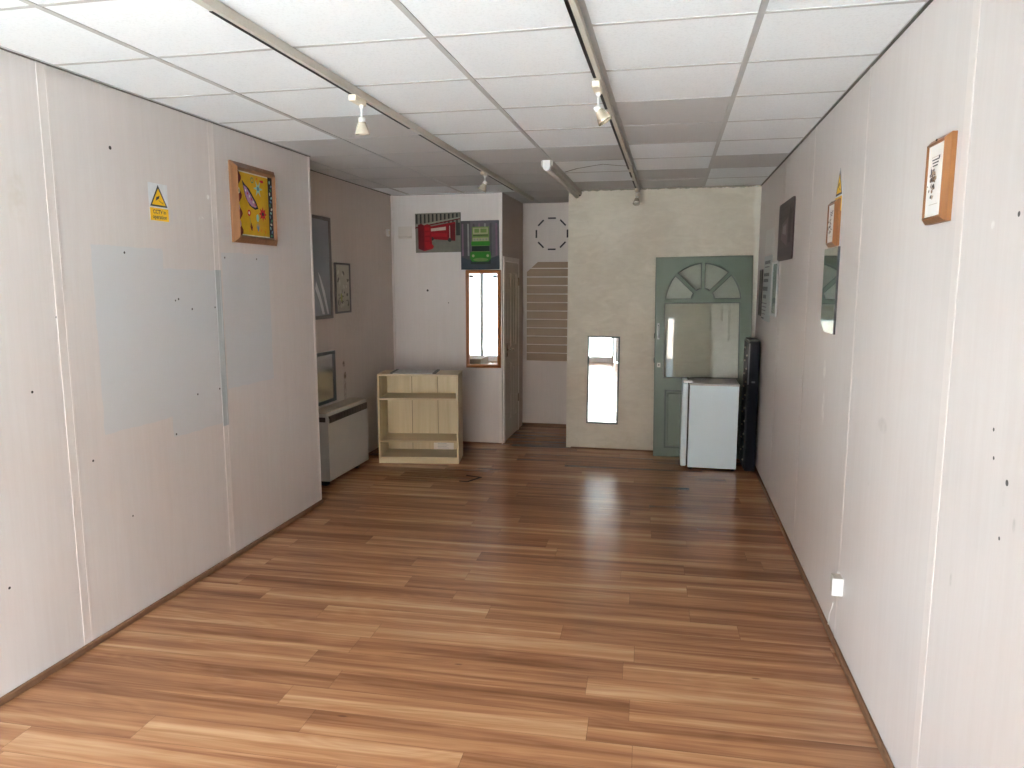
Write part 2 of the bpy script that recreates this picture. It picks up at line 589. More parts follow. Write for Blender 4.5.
# panel cover strips
tn = 0
def strip(y, x, side, z0=0.02, z1=CZ - .005, w=.05, m=None, name=None):
    """double-beaded cover strip on a side wall; side=+1 wall faces +x"""
    global tn
    tn += 1
    bm = bmesh.new()
    h = .0028 if side > 0 else .0017
    if side > 0:
        bx(bm, x, x + .002, y - w / 2, y + w / 2, z0, z1)
        for q in (-1, 1):
            bx(bm, x, x + h, y + q * w / 2 - .006, y + q * w / 2 + .006, z0, z1, bev=.001)
    else:
        bx(bm, x - .002, x, y - w / 2, y + w / 2, z0, z1)
        for q in (-1, 1):
            bx(bm, x - h, x, y + q * w / 2 - .006, y + q * w / 2 + .006, z0, z1, bev=.001)
    return struct('trim_%d' % tn, bm, m or M_strip)
M_strip = mat('cover_strip', (.64, .585, .55), .35, var=.04, scale=4, stretch=(1, 1, .3))
M_stripgrey = mat('cover_strip_grey', (.40, .43, .44), .35, var=.04)
strip(2.725, XL, 1, w=.044)
strip(3.885, XL, 1, .02, .845, w=.044)
strip(3.885, XL, 1, .845, 1.78, w=.044, m=M_stripgrey)
strip(3.885, XL, 1, 1.78, w=.044)
strip(2.382, XR, -1, w=.044)
strip(3.53, XR, -1, w=.010)
strip(4.75, XR, -1, w=.010)
strip(5.93, XR, -1, w=.008)
# corner beads at the end of the left wall and at the nook corners
tn += 1
struct('trim_%d' % tn, BX(XL - .03, XL + .004, YE - .022, YE + .004, 0, CZ - .004, bev=.003), M_strip)
tn += 1
struct('trim_%d' % tn, BX(NX0 - .03, NX0 + .006, YB - .006, YB + .02, 0, CZ - .004, bev=.002), M_strip)
tn += 1
struct('trim_%d' % tn, BX(XA, XA + .016, YB - .016, YB, 0, CZ - .004), M_strip)
# wall-angle along the ceiling edge
def angle(x0, x1, y0, y1):
    global tn
    tn += 1
    struct('trim_%d' % tn, BX(x0, x1, y0, y1, CZ - .006, CZ), M_grid)
    tn += 1
    g = .0015
    struct('trim_%d' % tn, BX(x0 + (0 if x1 - x0 > .1 else 0), x1, y0, y1, CZ - .0095, CZ - .006), M_edge_dark)
angle(XL, XL + .012, YF, YE)
angle(XR - .012, XR, YF, YB)
angle(XA, XA + .012, YE, YB)
angle(XA, NX0, YB - .010, YB)

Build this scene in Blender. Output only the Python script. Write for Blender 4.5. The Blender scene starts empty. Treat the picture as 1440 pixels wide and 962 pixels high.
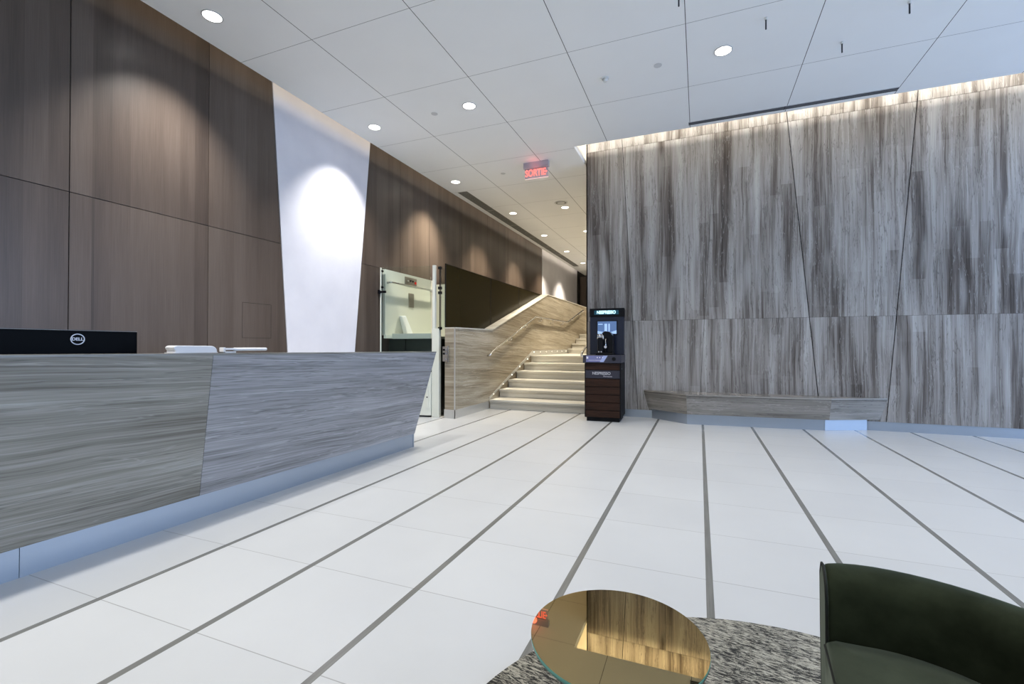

# # #

- _Exercise_: Copy the records above exactly. The pictures are not part of the copy.

- _Final result_:
Write part 2 of the bpy script that recreates this picture. It picks up at line 589. More parts follow. Write for Blender 4.5.
# panel cover strips
tn = 0
def strip(y, x, side, z0=0.02, z1=CZ - .005, w=.05, m=None, name=None):
    """double-beaded cover strip on a side wall; side=+1 wall faces +x"""
    global tn
    tn += 1
    bm = bmesh.new()
    h = .0028 if side > 0 else .0017
    if side > 0:
        bx(bm, x, x + .002, y - w / 2, y + w / 2, z0, z1)
        for q in (-1, 1):
            bx(bm, x, x + h, y + q * w / 2 - .006, y + q * w / 2 + .006, z0, z1, bev=.001)
    else:
        bx(bm, x - .002, x, y - w / 2, y + w / 2, z0, z1)
        for q in (-1, 1):
            bx(bm, x - h, x, y + q * w / 2 - .006, y + q * w / 2 + .006, z0, z1, bev=.001)
    return struct('trim_%d' % tn, bm, m or M_strip)
M_strip = mat('cover_strip', (.64, .585, .55), .35, var=.04, scale=4, stretch=(1, 1, .3))
M_stripgrey = mat('cover_strip_grey', (.40, .43, .44), .35, var=.04)
strip(2.725, XL, 1, w=.044)
strip(3.885, XL, 1, .02, .845, w=.044)
strip(3.885, XL, 1, .845, 1.78, w=.044, m=M_stripgrey)
strip(3.885, XL, 1, 1.78, w=.044)
strip(2.382, XR, -1, w=.044)
strip(3.53, XR, -1, w=.010)
strip(4.75, XR, -1, w=.010)
strip(5.93, XR, -1, w=.008)
# corner beads at the end of the left wall and at the nook corners
tn += 1
struct('trim_%d' % tn, BX(XL - .03, XL + .004, YE - .022, YE + .004, 0, CZ - .004, bev=.003), M_strip)
tn += 1
struct('trim_%d' % tn, BX(NX0 - .03, NX0 + .006, YB - .006, YB + .02, 0, CZ - .004, bev=.002), M_strip)
tn += 1
struct('trim_%d' % tn, BX(XA, XA + .016, YB - .016, YB, 0, CZ - .004), M_strip)
# wall-angle along the ceiling edge
def angle(x0, x1, y0, y1):
    global tn
    tn += 1
    struct('trim_%d' % tn, BX(x0, x1, y0, y1, CZ - .006, CZ), M_grid)
    tn += 1
    g = .0015
    struct('trim_%d' % tn, BX(x0 + (0 if x1 - x0 > .1 else 0), x1, y0, y1, CZ - .0095, CZ - .006), M_edge_dark)
angle(XL, XL + .012, YF, YE)
angle(XR - .012, XR, YF, YB)
angle(XA, XA + .012, YE, YB)
angle(XA, NX0, YB - .010, YB)

Build this scene in Blender. Output only the Python script. Write for Blender 4.5. The Blender scene starts empty. Treat the picture as 1440 pixels wide and 962 pixels high.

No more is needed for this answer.